◆ **Provided material**:
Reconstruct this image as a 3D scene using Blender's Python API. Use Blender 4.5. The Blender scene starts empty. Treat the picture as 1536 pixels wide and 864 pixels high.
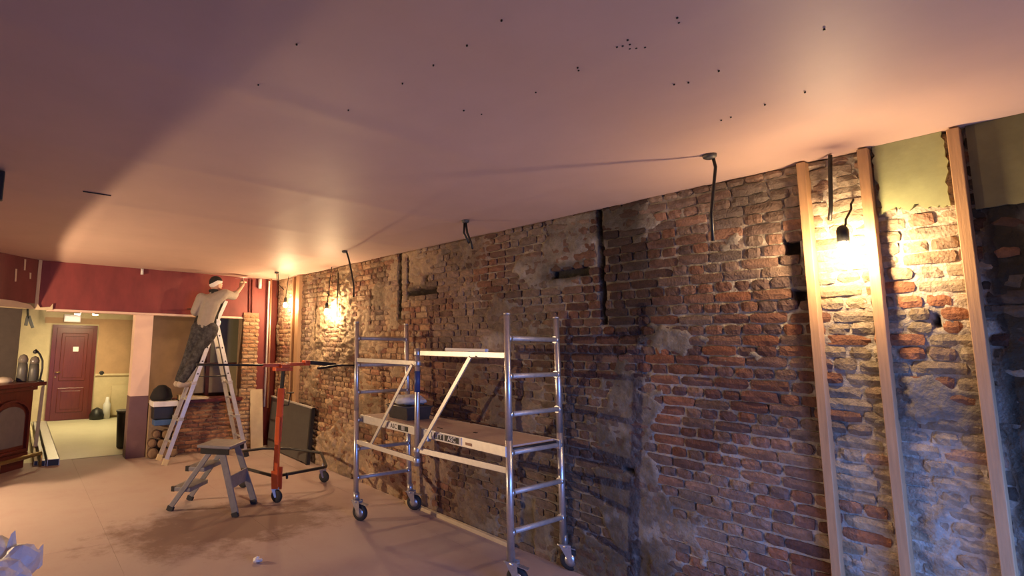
import bpy, bmesh, math, random
import numpy as np
from mathutils import Vector, Matrix
S = bpy.context.scene
COL = S.collection
PI = math.pi
# ------------------------------------------------------------------ camera
YAW, PITCH, ROLL = math.radians(33.792), math.radians(7.208), math.radians(0.87)
CAM = Vector((0, 0, 1.65))
Fw = Vector((math.sin(YAW)*math.cos(PITCH), math.cos(YAW)*math.cos(PITCH), math.sin(PITCH)))
R0 = Vector((math.cos(YAW), -math.sin(YAW), 0)); U0 = R0.cross(Fw)
Rt = R0*math.cos(ROLL) + U0*math.sin(ROLL); Up = U0*math.cos(ROLL) - R0*math.sin(ROLL)
cam = bpy.data.cameras.new('camera'); camo = bpy.data.objects.new('camera', cam); COL.objects.link(camo)
M = Matrix((Rt, Up, -Fw)).transposed().to_4x4(); M.translation = CAM
camo.matrix_world = M
cam.sensor_width = 36; cam.lens = 798.337*36/1536
cam.shift_x = 202.573/1536; cam.shift_y = -16.86/1536
cam.clip_start = .05
S.camera = camo
# ------------------------------------------------------------------ world, daylight, exposure
W = bpy.data.worlds.new('world'); S.world = W; W.use_nodes = True
W.node_tree.nodes['Background'].inputs[0].default_value = (.30, .42, .75, 1)
W.node_tree.nodes['Background'].inputs[1].default_value = .25
dl = bpy.data.lights.new('shopfront_daylight', 'AREA'); dl.shape = 'RECTANGLE'; dl.size = 2.5; dl.size_y = 1.5
dl.color = (.16, .34, 1.0); dl.energy = 195
dlo = bpy.data.objects.new('shopfront_daylight', dl); COL.objects.link(dlo)
dlo.location = (2.2, -1.22, 1.0); dlo.rotation_euler = (math.radians(34), 0, 0)   # in the shop window, sky light falling in and down (+y, -z)
BULB_W = 42.0; BULB_FAR = 60.0; BULB_C = (1.0, .66, .34)
SPOT_E = 580.0
DOWN_W = 70.0
sp = bpy.data.lights.new('added_floodlight_beam', 'SPOT'); sp.energy = SPOT_E; sp.color = (1, .67, .38)      # added unseen floodlight that draws the ceiling's shadow edge
sp.spot_size = math.radians(2*86.8); sp.spot_blend = .02; sp.shadow_soft_size = .03
spo = bpy.data.objects.new('added_floodlight_beam', sp); COL.objects.link(spo); spo.location = (-1.8, 6.5, 1.4)
spo.rotation_euler = Vector((.573, 0, -.82)).to_track_quat('-Z', 'Y').to_euler()
S.view_settings.view_transform = 'Standard'; S.view_settings.look = 'None'
S.view_settings.exposure = -0.12; S.view_settings.gamma = 1.0; S.view_settings.use_curve_mapping = False
S.cycles.use_denoising = True
S.cycles.max_bounces = 8; S.cycles.diffuse_bounces = 5; S.cycles.sample_clamp_indirect = 6
# ------------------------------------------------------------------ helpers
rnd = random.Random(7)
def obj(name, me, mat=None, parent=None, smooth=False):
    if isinstance(me, bmesh.types.BMesh):
        bm = me; me = bpy.data.meshes.new(name); bm.normal_update(); bm.to_mesh(me); bm.free()
    if mat is not None and not me.materials: me.materials.append(mat)
    if smooth:
        me.polygons.foreach_set('use_smooth', [True]*len(me.polygons)); me.update()
    o = bpy.data.objects.new(name, me); COL.objects.link(o)
    if parent is not None: o.parent = parent
    return o
def tag(o, label=None, cat=None, group=None, kind=None):
    if label: o['label'] = label
    if cat: o['category'] = cat
    if group: o['group'] = group
    if kind: o['kind'] = kind
    return o
def empty(name, loc, label, cat, group=None, rz=0):
    o = bpy.data.objects.new(name, None); COL.objects.link(o); o.location = loc; o.rotation_euler = (0, 0, rz)
    o.empty_display_size = .1
    return tag(o, label, cat, group)
def put(o, parent):                      # parent an object built in world coordinates under a thing that sits elsewhere
    o.parent = parent
    o.matrix_parent_inverse = (Matrix.Translation(parent.location) @ parent.rotation_euler.to_matrix().to_4x4()).inverted()
    return o
def bx(bm, x0, x1, y0, y1, z0, z1, bev=0):
    r = bmesh.ops.create_cube(bm, size=1)
    vs = r['verts']
    for v in vs: v.co = Vector(((x0+x1)/2 + v.co.x*(x1-x0), (y0+y1)/2 + v.co.y*(y1-y0), (z0+z1)/2 + v.co.z*(z1-z0)))
    if bev:
        es = list({e for v in vs for e in v.link_edges})
        bmesh.ops.bevel(bm, geom=es, offset=bev, segments=2, affect='EDGES', profile=.5)
    return vs
def box(x0, x1, y0, y1, z0, z1, bev=0):
    bm = bmesh.new(); bx(bm, x0, x1, y0, y1, z0, z1, bev); return bm
def frame(p, q, up=(0, 0, 1)):
    d = (Vector(q)-Vector(p)).normalized(); u = Vector(up)
    if abs(d.dot(u)) > .98: u = Vector((1, 0, 0))
    s = d.cross(u).normalized(); u = s.cross(d).normalized()
    return d, s, u
def bar(bm, p, q, w, h, up=(0, 0, 1), bev=0):     # a rectangular bar from p to q, w wide along the side, h along 'up'
    p, q = Vector(p), Vector(q); d, s, u = frame(p, q, up); vs = []
    for c in (p, q):
        for a, b in ((-1, -1), (1, -1), (1, 1), (-1, 1)): vs.append(bm.verts.new(c + s*a*w/2 + u*b*h/2))
    fs = [bm.faces.new([vs[i] for i in f]) for f in ((3, 2, 1, 0), (4, 5, 6, 7), (0, 1, 5, 4), (1, 2, 6, 5), (2, 3, 7, 6), (3, 0, 4, 7))]
    if bev: bmesh.ops.bevel(bm, geom=list({e for f in fs for e in f.edges}), offset=bev, segments=2, affect='EDGES', profile=.5)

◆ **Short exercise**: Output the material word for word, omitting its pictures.

◆ **Output for this task**:
Reconstruct this image as a 3D scene using Blender's Python API. Use Blender 4.5. The Blender scene starts empty. Treat the picture as 1536 pixels wide and 864 pixels high.
import bpy, bmesh, math, random
import numpy as np
from mathutils import Vector, Matrix
S = bpy.context.scene
COL = S.collection
PI = math.pi
# ------------------------------------------------------------------ camera
YAW, PITCH, ROLL = math.radians(33.792), math.radians(7.208), math.radians(0.87)
CAM = Vector((0, 0, 1.65))
Fw = Vector((math.sin(YAW)*math.cos(PITCH), math.cos(YAW)*math.cos(PITCH), math.sin(PITCH)))
R0 = Vector((math.cos(YAW), -math.sin(YAW), 0)); U0 = R0.cross(Fw)
Rt = R0*math.cos(ROLL) + U0*math.sin(ROLL); Up = U0*math.cos(ROLL) - R0*math.sin(ROLL)
cam = bpy.data.cameras.new('camera'); camo = bpy.data.objects.new('camera', cam); COL.objects.link(camo)
M = Matrix((Rt, Up, -Fw)).transposed().to_4x4(); M.translation = CAM
camo.matrix_world = M
cam.sensor_width = 36; cam.lens = 798.337*36/1536
cam.shift_x = 202.573/1536; cam.shift_y = -16.86/1536
cam.clip_start = .05
S.camera = camo
# ------------------------------------------------------------------ world, daylight, exposure
W = bpy.data.worlds.new('world'); S.world = W; W.use_nodes = True
W.node_tree.nodes['Background'].inputs[0].default_value = (.30, .42, .75, 1)
W.node_tree.nodes['Background'].inputs[1].default_value = .25
dl = bpy.data.lights.new('shopfront_daylight', 'AREA'); dl.shape = 'RECTANGLE'; dl.size = 2.5; dl.size_y = 1.5
dl.color = (.16, .34, 1.0); dl.energy = 195
dlo = bpy.data.objects.new('shopfront_daylight', dl); COL.objects.link(dlo)
dlo.location = (2.2, -1.22, 1.0); dlo.rotation_euler = (math.radians(34), 0, 0)   # in the shop window, sky light falling in and down (+y, -z)
BULB_W = 42.0; BULB_FAR = 60.0; BULB_C = (1.0, .66, .34)
SPOT_E = 580.0
DOWN_W = 70.0
sp = bpy.data.lights.new('added_floodlight_beam', 'SPOT'); sp.energy = SPOT_E; sp.color = (1, .67, .38)      # added unseen floodlight that draws the ceiling's shadow edge
sp.spot_size = math.radians(2*86.8); sp.spot_blend = .02; sp.shadow_soft_size = .03
spo = bpy.data.objects.new('added_floodlight_beam', sp); COL.objects.link(spo); spo.location = (-1.8, 6.5, 1.4)
spo.rotation_euler = Vector((.573, 0, -.82)).to_track_quat('-Z', 'Y').to_euler()
S.view_settings.view_transform = 'Standard'; S.view_settings.look = 'None'
S.view_settings.exposure = -0.12; S.view_settings.gamma = 1.0; S.view_settings.use_curve_mapping = False
S.cycles.use_denoising = True
S.cycles.max_bounces = 8; S.cycles.diffuse_bounces = 5; S.cycles.sample_clamp_indirect = 6
# ------------------------------------------------------------------ helpers
rnd = random.Random(7)
def obj(name, me, mat=None, parent=None, smooth=False):
    if isinstance(me, bmesh.types.BMesh):
        bm = me; me = bpy.data.meshes.new(name); bm.normal_update(); bm.to_mesh(me); bm.free()
    if mat is not None and not me.materials: me.materials.append(mat)
    if smooth:
        me.polygons.foreach_set('use_smooth', [True]*len(me.polygons)); me.update()
    o = bpy.data.objects.new(name, me); COL.objects.link(o)
    if parent is not None: o.parent = parent
    return o
def tag(o, label=None, cat=None, group=None, kind=None):
    if label: o['label'] = label
    if cat: o['category'] = cat
    if group: o['group'] = group
    if kind: o['kind'] = kind
    return o
def empty(name, loc, label, cat, group=None, rz=0):
    o = bpy.data.objects.new(name, None); COL.objects.link(o); o.location = loc; o.rotation_euler = (0, 0, rz)
    o.empty_display_size = .1
    return tag(o, label, cat, group)
def put(o, parent):                      # parent an object built in world coordinates under a thing that sits elsewhere
    o.parent = parent
    o.matrix_parent_inverse = (Matrix.Translation(parent.location) @ parent.rotation_euler.to_matrix().to_4x4()).inverted()
    return o
def bx(bm, x0, x1, y0, y1, z0, z1, bev=0):
    r = bmesh.ops.create_cube(bm, size=1)
    vs = r['verts']
    for v in vs: v.co = Vector(((x0+x1)/2 + v.co.x*(x1-x0), (y0+y1)/2 + v.co.y*(y1-y0), (z0+z1)/2 + v.co.z*(z1-z0)))
    if bev:
        es = list({e for v in vs for e in v.link_edges})
        bmesh.ops.bevel(bm, geom=es, offset=bev, segments=2, affect='EDGES', profile=.5)
    return vs
def box(x0, x1, y0, y1, z0, z1, bev=0):
    bm = bmesh.new(); bx(bm, x0, x1, y0, y1, z0, z1, bev); return bm
def frame(p, q, up=(0, 0, 1)):
    d = (Vector(q)-Vector(p)).normalized(); u = Vector(up)
    if abs(d.dot(u)) > .98: u = Vector((1, 0, 0))
    s = d.cross(u).normalized(); u = s.cross(d).normalized()
    return d, s, u
def bar(bm, p, q, w, h, up=(0, 0, 1), bev=0):     # a rectangular bar from p to q, w wide along the side, h along 'up'
    p, q = Vector(p), Vector(q); d, s, u = frame(p, q, up); vs = []
    for c in (p, q):
        for a, b in ((-1, -1), (1, -1), (1, 1), (-1, 1)): vs.append(bm.verts.new(c + s*a*w/2 + u*b*h/2))
    fs = [bm.faces.new([vs[i] for i in f]) for f in ((3, 2, 1, 0), (4, 5, 6, 7), (0, 1, 5, 4), (1, 2, 6, 5), (2, 3, 7, 6), (3, 0, 4, 7))]
    if bev: bmesh.ops.bevel(bm, geom=list({e for f in fs for e in f.edges}), offset=bev, segments=2, affect='EDGES', profile=.5)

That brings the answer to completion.